We’re in a fairly small ward so it’s pretty likely both these girls will be YW leaders when they get to that age. I’ll be interested to see how they choose to prioritize things, and I’ve got their backs either way. If they help to develop and run engaging, interesting programs that both appeal to them (and others) and are good for “college applications” then great! If they have boring or uninspired programs forced on them and decide they don’t want to make time for them on Tuesday evenings, I’ll support them.
Reading this post, one word came to mind over and over: nostalgia. I don’t mention that in an attempt to invalidate the message. I very much appreciate this post, which like my 80s/90s childhood, seems to come in the context of large stakes and robust wards. Despite plenty of painful memories from my Mormon youth, my nostalgia for that era has remained constant. Of course, nostalgia isn’t just about clinging to the good memories. It’s all about the bittersweet.

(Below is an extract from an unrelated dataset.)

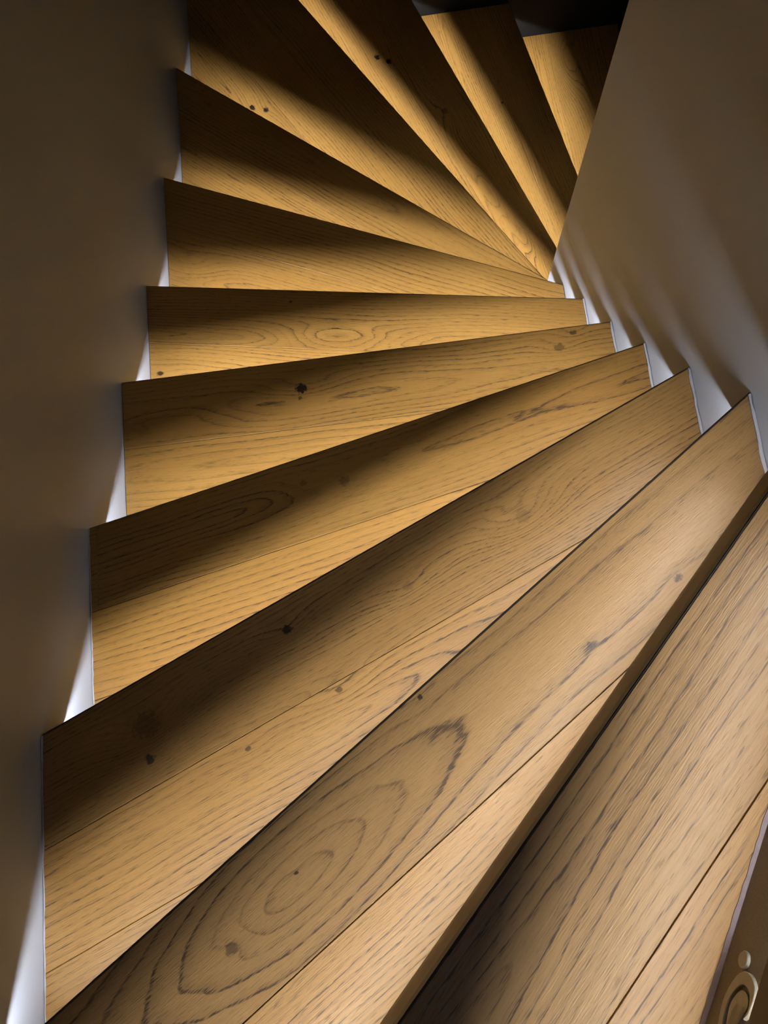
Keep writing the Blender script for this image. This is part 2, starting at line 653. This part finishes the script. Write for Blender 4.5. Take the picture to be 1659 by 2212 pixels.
def smooth_closed(pts, sharp, n=4):
    out, m = [], len(pts)
    for i in range(m):
        p0, p1, p2, p3 = pts[i - 1], pts[i], pts[(i + 1) % m], pts[(i + 2) % m]
        if i in sharp:
            p0 = p1
        if (i + 1) % m in sharp:
            p3 = p2
        for j in range(n):
            t = j / n
            out.append(tuple(0.5 * (2 * p1[c] + (p2[c] - p0[c]) * t + (2 * p0[c] - 5 * p1[c] + 4 * p2[c] - p3[c]) * t * t
                                    + (3 * p1[c] - p0[c] - 3 * p2[c] + p3[c]) * t ** 3) for c in range(2)))
    return out


def offset_in(pts, d):
    m, out = len(pts), []
    area = sum(pts[i][0] * pts[(i + 1) % m][1] - pts[(i + 1) % m][0] * pts[i][1] for i in range(m))
    s = 1 if area > 0 else -1
    for i in range(m):
        a, b = pts[i - 1], pts[(i + 1) % m]
        tx, ty = b[0] - a[0], b[1] - a[1]
        l = math.hypot(tx, ty) or 1
        out.append((pts[i][0] - s * ty / l * d, pts[i][1] + s * tx / l * d))
    return out


def relief(name, pts, sharp, label):
    c = smooth_closed(pts, sharp)
    i = offset_in(c, 0.0005)
    rings = [[on_riser(a, b, 0.0) for a, b in c], [on_riser(a, b, 0.0024) for a, b in c],
             [on_riser(a, b, 0.0030) for a, b in i]]
    g = prism(rings)
    o = link(name, g[0], g[1], M_RELIEF, top_riser)
    o['label'] = label


band_outer = [(-0.225, 0.052), (-0.20, 0.041), (-0.1719, 0.0313), (-0.1596, 0.0282), (-0.1486, 0.0282), (-0.1386, 0.0321), (-0.1301, 0.0371),
              (-0.1246, 0.0424), (-0.1213, 0.0484), (-0.1197, 0.0555), (-0.1201, 0.063), (-0.1228, 0.0699),
              (-0.1264, 0.0743), (-0.1317, 0.076), (-0.138, 0.0763), (-0.1439, 0.0756), (-0.1484, 0.0736),
              (-0.1522, 0.0698), (-0.1488, 0.0704), (-0.1443, 0.0723), (-0.1404, 0.0724), (-0.1345, 0.0695),
              (-0.1314, 0.0657), (-0.1302, 0.0589), (-0.131, 0.0521), (-0.1352, 0.046), (-0.1413, 0.0412),
              (-0.1491, 0.0377), (-0.1578, 0.0368), (-0.1685, 0.0387), (-0.20, 0.0475)]
band_inner = [(-0.185, 0.054), (-0.1657, 0.0448), (-0.1538, 0.0415), (-0.1458, 0.0438), (-0.1388, 0.0488), (-0.1345, 0.0548),
              (-0.1344, 0.0621), (-0.1368, 0.0684), (-0.1415, 0.0706), (-0.1469, 0.0689), (-0.1457, 0.0667),
              (-0.1434, 0.0654), (-0.1427, 0.0621), (-0.1438, 0.0574), (-0.1475, 0.0528), (-0.1529, 0.0495),
              (-0.1595, 0.048), (-0.164, 0.0488)]
dot = [(-0.1074, 0.0377), (-0.1076, 0.0426), (-0.1097, 0.0459), (-0.1132, 0.0478), (-0.1172, 0.0471),
       (-0.1207, 0.0432), (-0.1217, 0.0383), (-0.1197, 0.0337), (-0.116, 0.0313), (-0.1123, 0.0319), (-0.1094, 0.0345)]
relief('scroll_relief', band_outer, {0, 17}, 'smooth raised outer scroll band')
relief('scroll_relief', band_inner, {0, 9}, 'smooth raised inner scroll band')
relief('dot_relief', dot, set(), 'smooth raised round dot')

# caulk where the top riser meets the step below
r = random.Random(5)
rings = []
for i in range(80):
    a = 0.15 - 0.62 * i / 79
    w = 0.0036 * (1 + r.uniform(-0.15, 0.15))
    rings.append([on_riser(a, -0.002, 0.0), on_riser(a, -0.002, w), on_riser(a, 0.0012, w), on_riser(a, 0.0032, 0.0)])
rings = [[p for p in q] for q in rings]
g = prism(rings)
link('caulk_bead', g[0], g[1], M_CAULK_WORN, STEPS[9])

I appreciate the comments that speak to the pull between secular and sacred over the finite amount of available time. I was a theatre kid, and I generally don’t remember difficulty balancing that with church activities. Oddly, I feel like I often had better experiences at church dances than at school dances. So there seem to have been times I felt safer at church youth gatherings than at school gatherings. But my experiences gelling with other kids tended to be similar whether at church or school: mixed. Some buddies. Little popularity. Not much interest from girls. The usual shy chubby artsy boy stuff. Some of my Aaronic priesthood peers stayed active. Some did not. The outcome does not seem to have been directly/solely correlated to how involved they were in their youth, or to what extent it was enjoyable. Hard to say.
My hope is whether kids are getting them at church or somewhere else, they are having the types of experiences and bonding that will result in a healthy nostalgia which fuels a desire to pass on as stable as possible a community experience to the next generation. Thanks for the post, Bishop Bill.